Give the data below again exactly as written, without its pictures.

>>>

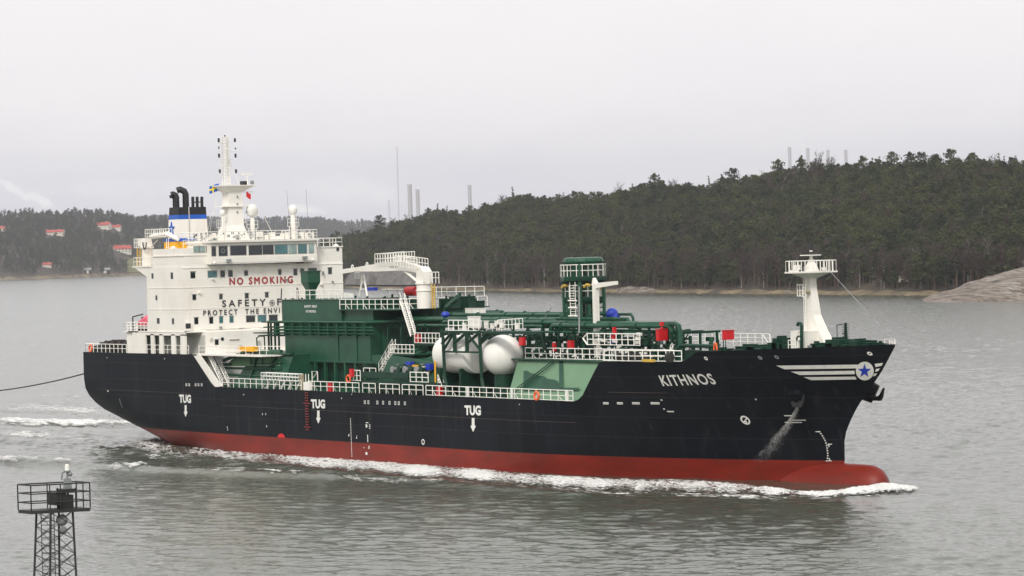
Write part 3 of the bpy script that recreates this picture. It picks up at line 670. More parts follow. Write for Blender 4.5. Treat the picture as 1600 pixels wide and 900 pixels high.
for u, v in ((406, 361), (425, 362), (441, 364), (448, 362), (471, 362), (484, 363), (434, 368), (415, 366)):
    c = P(u, v+4, X=27.5+random.random()); mb.cbox((c[0], c[1], (c[2]+zt)/2+.1), (.35+.4*random.random(), .3+.7*random.random(), abs(c[2]-zt)+.3))
for u in np.arange(300, 340, 4.3): c = P(u, 368 + 6*random.random(), X=22+random.random()*4); mb.cbox(c, (.3, .25+.3*random.random(), .4+.5*random.random()))
mb.build('monkey_island_gear', M['white'], ship)
mb = MB()
for i in range(26):
    u = 300 + 40*random.random(); c = P(u, 365 + 12*random.random(), X=26.5); mb.cbox(c, (.1, .12+.2*random.random(), .12+.2*random.random()))
for i in range(18):
    u = 345 + 145*random.random(); c = P(u, 363 + 9*random.random(), X=28.2); mb.cbox(c, (.1, .12+.25*random.random(), .15+.2*random.random()))
mb.build('small_fittings', M['greybox'], ship)
mb = MB(); mb.rail([P(286, 372, X=27.9)*[1,1,0]+[0,0,Z5+.9], (XF-.6, yb0-.3, Z5+.9)], 1.0, .8, .035, (1, .5)); mb.build('starboard_wing_railing', M['rail'], ship)
mb = MB()
a = mp_(346, 291); mb.bar(P(333, 340, X=24), mp_(344, 292), .02); mb.bar(mp_(342, 291), P(322, 372, X=24), .015); mb.bar(mp_(341, 291), P(326, 372, X=24), .015)
mb.build('flag_halyard', M['rail'], ship)

# ---- provision crane on the aft house
pc = empty('provision_crane', parent=ship)
YC = -10.5
c = P(230.5, 412, Y=YC); zc = P(230.5, 388, Y=YC)[2]
mb = MB(); mb.tube([(c[0], YC, 22.95), (c[0], YC, zc)], .72, 14); mb.lathe((c[0], YC, zc), [(.9, 0), (.9, .25)], 14); mb.build('pedestal', M['white'], pc, smooth=True)
mb = MB(); a = P(238, 383, Y=YC); mb.frustum((c[0]-.2, YC, zc+.25), (1.3, 1.2, 0), (c[0]-.1, YC, P(230, 372, Y=YC)[2]), (.9, .9, 0)); mb.cbox((c[0]-1.2, YC, zc+.8), (.8, 1.1, 1.0)); mb.build('slewing_house', M['white'], pc)
mb = MB(); b0 = P(236, 370, Y=YC); b1 = P(262, 366, Y=YC); b2 = P(278, 374, Y=YC)
mb.tube([b0, b1, b2], [.32, .38, .25], 4); mb.bar(P(236, 386, Y=YC), P(246, 375, Y=YC), .07); mb.build('boom', M['white'], pc)
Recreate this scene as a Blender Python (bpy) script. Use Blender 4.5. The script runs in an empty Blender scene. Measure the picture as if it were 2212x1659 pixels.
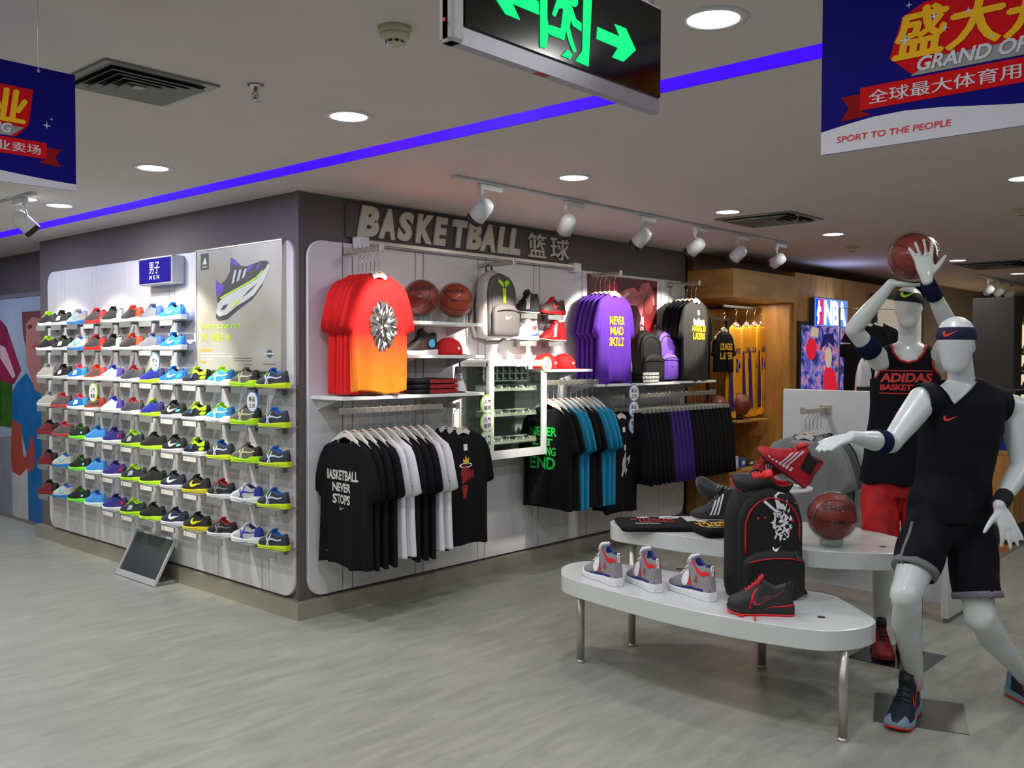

<<<

The reply:
Write part 3 of the bpy script that recreates this picture. It picks up at line 670. More parts follow. Write for Blender 4.5. Treat the picture as 1600 pixels wide and 900 pixels high.
for u, v in ((406, 361), (425, 362), (441, 364), (448, 362), (471, 362), (484, 363), (434, 368), (415, 366)):
    c = P(u, v+4, X=27.5+random.random()); mb.cbox((c[0], c[1], (c[2]+zt)/2+.1), (.35+.4*random.random(), .3+.7*random.random(), abs(c[2]-zt)+.3))
for u in np.arange(300, 340, 4.3): c = P(u, 368 + 6*random.random(), X=22+random.random()*4); mb.cbox(c, (.3, .25+.3*random.random(), .4+.5*random.random()))
mb.build('monkey_island_gear', M['white'], ship)
mb = MB()
for i in range(26):
    u = 300 + 40*random.random(); c = P(u, 365 + 12*random.random(), X=26.5); mb.cbox(c, (.1, .12+.2*random.random(), .12+.2*random.random()))
for i in range(18):
    u = 345 + 145*random.random(); c = P(u, 363 + 9*random.random(), X=28.2); mb.cbox(c, (.1, .12+.25*random.random(), .15+.2*random.random()))
mb.build('small_fittings', M['greybox'], ship)
mb = MB(); mb.rail([P(286, 372, X=27.9)*[1,1,0]+[0,0,Z5+.9], (XF-.6, yb0-.3, Z5+.9)], 1.0, .8, .035, (1, .5)); mb.build('starboard_wing_railing', M['rail'], ship)
mb = MB()
a = mp_(346, 291); mb.bar(P(333, 340, X=24), mp_(344, 292), .02); mb.bar(mp_(342, 291), P(322, 372, X=24), .015); mb.bar(mp_(341, 291), P(326, 372, X=24), .015)
mb.build('flag_halyard', M['rail'], ship)

# ---- provision crane on the aft house
pc = empty('provision_crane', parent=ship)
YC = -10.5
c = P(230.5, 412, Y=YC); zc = P(230.5, 388, Y=YC)[2]
mb = MB(); mb.tube([(c[0], YC, 22.95), (c[0], YC, zc)], .72, 14); mb.lathe((c[0], YC, zc), [(.9, 0), (.9, .25)], 14); mb.build('pedestal', M['white'], pc, smooth=True)
mb = MB(); a = P(238, 383, Y=YC); mb.frustum((c[0]-.2, YC, zc+.25), (1.3, 1.2, 0), (c[0]-.1, YC, P(230, 372, Y=YC)[2]), (.9, .9, 0)); mb.cbox((c[0]-1.2, YC, zc+.8), (.8, 1.1, 1.0)); mb.build('slewing_house', M['white'], pc)
mb = MB(); b0 = P(236, 370, Y=YC); b1 = P(262, 366, Y=YC); b2 = P(278, 374, Y=YC)
mb.tube([b0, b1, b2], [.32, .38, .25], 4); mb.bar(P(236, 386, Y=YC), P(246, 375, Y=YC), .07); mb.build('boom', M['white'], pc)
Recreate this scene as a Blender Python (bpy) script. Use Blender 4.5. The script runs in an empty Blender scene. Measure the picture as if it were 2212x1659 pixels.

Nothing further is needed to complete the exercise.